● Brief:
Transcribe the lines below verbatim, skipping the images.

-- BEGIN --

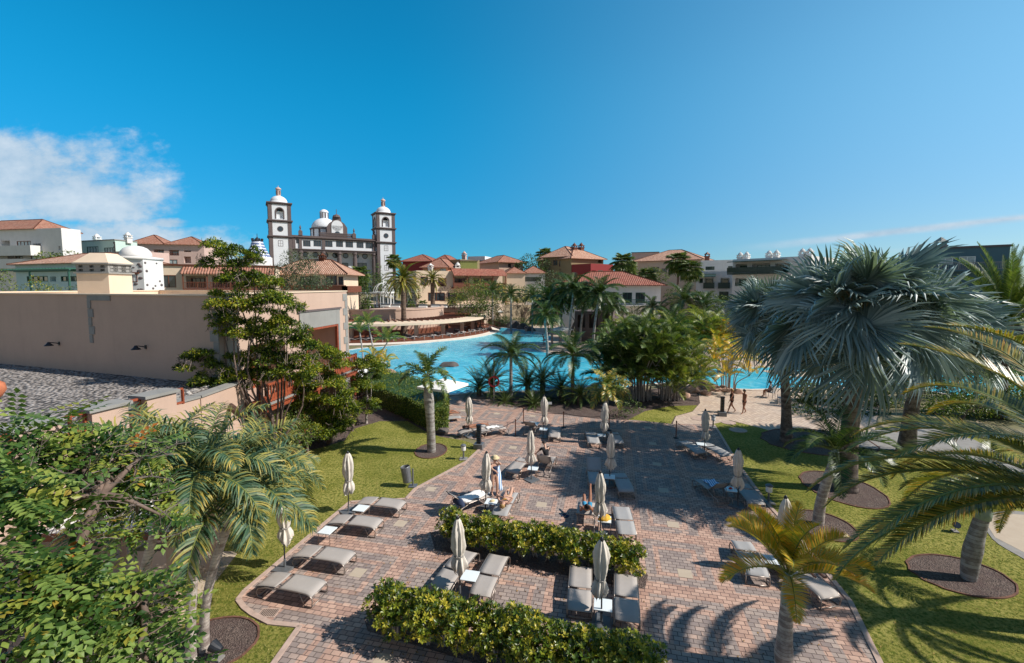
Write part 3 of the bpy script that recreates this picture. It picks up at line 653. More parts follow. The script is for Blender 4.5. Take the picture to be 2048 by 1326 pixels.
def lower_wing():
    r=thing('low_wing','low beige wing with a cobbled flat roof, stone capped piers and round log ends','building',(0,0,0))
    z=4.55
    P=[AT(395,762,20.2),]
    # front parapet line (top of wing) from upper right to lower left, in plan
    a=G(392,800,4.5); b=G(205,850,4.5); c=G(-40,925,4.5); d=G(-330,1010,4.5)
    q0=Vector((-13.1,20.2,0))
    line=[Vector((p.x,p.y,0)) for p in (a,b,c,d)]
    poly=[(q0.x,q0.y)]+[(p.x,p.y) for p in line]+[(-40,16),(-32,27),(NW.x,NW.y)]
    m=MB(); m.prism(poly,4.2,4.45); m.build('cobbled_roof',M['cobble'],r)
    rr=MB(); 
    # real cobbles scattered near the edge
    return r,line,q0
lw,LL,Q0=lower_wing()
def wing_wall():
    m=MB(); pts=[Q0+Vector((.6,-.1,0))]+LL
    for p,q in zip(pts,pts[1:]):
        d=(q-p).normalized(); n=Vector((-d.y,d.x,0))*.2
        m.beam(p+Vector((0,0,1.9)),q+Vector((0,0,1.9)),.4,5.4)
    m.build('wing_wall',M['beige'],lw)
    m=MB()
    for p,q in zip(pts,pts[1:]): m.beam(p+Vector((0,0,4.64)),q+Vector((0,0,4.64)),.5,.08)
    m.build('wall_coping',M['greyst'],lw)
    piers=[(310,787),(206,812),(60,850)]
    pc=[]
    for i,(x,y) in enumerate(piers):
        c=G(x,y,5.3); m=MB(); ang=math.atan2(LL[1].y-LL[0].y,LL[1].x-LL[0].x)
        q=rotpts([(-.5,-.3),(.5,-.3),(.5,.3),(-.5,.3)],ang,(c.x,c.y)); m.prism(q,3.6,5.25); m.build('pier',M['beige'],lw)
        q=rotpts([(-.6,-.38),(.6,-.38),(.6,.38),(-.6,.38)],ang,(c.x,c.y)); m=MB(); m.prism(q,5.251,5.35); m.build('pier_cap',M['greyst'],lw); pc.append(c)
    ends=[G(392,768,5.3)-Vector((0,0,0))]+pc+[G(-80,905,5.2)]
    for p,q in zip(ends,ends[1:]):
        m=MB(); d=(q-p); d.z=0; L=d.length; d.normalize(); p2=p+d*.55; q2=q-d*.55; p2.z=q2.z=0; L=(q2-p2).length
        m.beam(p2+Vector((0,0,5.25)),q2+Vector((0,0,5.25)),.09,.07); m.beam(p2+Vector((0,0,4.75)),q2+Vector((0,0,4.75)),.07,.07)
        n=int(L/.34)
        for i in range(n+1): x=p2+(q2-p2)*(i/max(1,n)); m.beam(x+Vector((0,0,4.68)),x+Vector((0,0,5.22)),.07,.07)
        m.build('wooden_balustrade',M['redwood'],lw)
    # log ends of pergola beams
    for (x,y,ln) in ((356,815,1.6),(402,803,1.5),(440,797,2.6),(330,840,1.4)):
        c=G(x,y,3.9); m=MB(); d=Vector((.75,-.62,-.12)).normalized()
        m.tube([c-d*.4,c+d*ln],.15,10); m.build('log_beam',M['log'],lw,smooth=False)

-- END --

● Written answer:
Write part 3 of the bpy script that recreates this picture. It picks up at line 653. More parts follow. The script is for Blender 4.5. Take the picture to be 2048 by 1326 pixels.
def lower_wing():
    r=thing('low_wing','low beige wing with a cobbled flat roof, stone capped piers and round log ends','building',(0,0,0))
    z=4.55
    P=[AT(395,762,20.2),]
    # front parapet line (top of wing) from upper right to lower left, in plan
    a=G(392,800,4.5); b=G(205,850,4.5); c=G(-40,925,4.5); d=G(-330,1010,4.5)
    q0=Vector((-13.1,20.2,0))
    line=[Vector((p.x,p.y,0)) for p in (a,b,c,d)]
    poly=[(q0.x,q0.y)]+[(p.x,p.y) for p in line]+[(-40,16),(-32,27),(NW.x,NW.y)]
    m=MB(); m.prism(poly,4.2,4.45); m.build('cobbled_roof',M['cobble'],r)
    rr=MB(); 
    # real cobbles scattered near the edge
    return r,line,q0
lw,LL,Q0=lower_wing()
def wing_wall():
    m=MB(); pts=[Q0+Vector((.6,-.1,0))]+LL
    for p,q in zip(pts,pts[1:]):
        d=(q-p).normalized(); n=Vector((-d.y,d.x,0))*.2
        m.beam(p+Vector((0,0,1.9)),q+Vector((0,0,1.9)),.4,5.4)
    m.build('wing_wall',M['beige'],lw)
    m=MB()
    for p,q in zip(pts,pts[1:]): m.beam(p+Vector((0,0,4.64)),q+Vector((0,0,4.64)),.5,.08)
    m.build('wall_coping',M['greyst'],lw)
    piers=[(310,787),(206,812),(60,850)]
    pc=[]
    for i,(x,y) in enumerate(piers):
        c=G(x,y,5.3); m=MB(); ang=math.atan2(LL[1].y-LL[0].y,LL[1].x-LL[0].x)
        q=rotpts([(-.5,-.3),(.5,-.3),(.5,.3),(-.5,.3)],ang,(c.x,c.y)); m.prism(q,3.6,5.25); m.build('pier',M['beige'],lw)
        q=rotpts([(-.6,-.38),(.6,-.38),(.6,.38),(-.6,.38)],ang,(c.x,c.y)); m=MB(); m.prism(q,5.251,5.35); m.build('pier_cap',M['greyst'],lw); pc.append(c)
    ends=[G(392,768,5.3)-Vector((0,0,0))]+pc+[G(-80,905,5.2)]
    for p,q in zip(ends,ends[1:]):
        m=MB(); d=(q-p); d.z=0; L=d.length; d.normalize(); p2=p+d*.55; q2=q-d*.55; p2.z=q2.z=0; L=(q2-p2).length
        m.beam(p2+Vector((0,0,5.25)),q2+Vector((0,0,5.25)),.09,.07); m.beam(p2+Vector((0,0,4.75)),q2+Vector((0,0,4.75)),.07,.07)
        n=int(L/.34)
        for i in range(n+1): x=p2+(q2-p2)*(i/max(1,n)); m.beam(x+Vector((0,0,4.68)),x+Vector((0,0,5.22)),.07,.07)
        m.build('wooden_balustrade',M['redwood'],lw)
    # log ends of pergola beams
    for (x,y,ln) in ((356,815,1.6),(402,803,1.5),(440,797,2.6),(330,840,1.4)):
        c=G(x,y,3.9); m=MB(); d=Vector((.75,-.62,-.12)).normalized()
        m.tube([c-d*.4,c+d*ln],.15,10); m.build('log_beam',M['log'],lw,smooth=False)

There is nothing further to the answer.